Malgré ces tentatives de rapprochement, le Danemark et la Norvège conservent des intérêts économiques différents liés notamment à leur situation géographique respective. La demande d'adhésion, en 1970, des deux pays à la CEE sonne le glas du projet d'union économique scandinave définitivement abandonné en 1971. Le Conseil des ministres du Conseil nordique se dote aussitôt d'un secrétariat permanent installé à Copenhague.


L'agriculture danoise


L'agriculture danoise se révèle aussi performante que celle des Pays-Bas. Grand exportateur de beurre, le Danemark espère tirer profit de son adhésion à la Communauté économique européenne (CEE), d'autant plus que ses principaux clients, l'Angleterre et l'Allemagne, sont membres de la CEE ou s'apprêtent à le devenir. L'agriculture assure en effet au pays l'entrée massive de devises étrangères qui lui permettent de juguler le déficit de sa balance des paiements et de financer son industrie. Cependant, les Danois sont réticents à tout abandon excessif de souveraineté en faveur de la Communauté.

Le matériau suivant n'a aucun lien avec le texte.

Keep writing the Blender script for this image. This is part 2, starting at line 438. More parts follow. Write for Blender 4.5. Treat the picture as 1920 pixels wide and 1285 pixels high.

De leur côté, les États membres de la CEE ne sont pas prêts à accepter la concurrence des produits agricoles danois sur le Marché commun sans transition. Une période transitoire adaptée devrait donc faciliter l'accès du beurre danois sur le marché européen.


Référendum au Danemark


Au Danemark, le référendum a lieu le 2 octobre 1972. La participation au vote est plus élevée qu'en Irlande (89,5 %) mais la proportion des opposants est également plus élevée : 63 % de oui contre 37 % de non. L'adhésion du pays à la Communauté économique européenne (CEE) est donc approuvée malgré le référendum négatif en Norvège une semaine auparavant.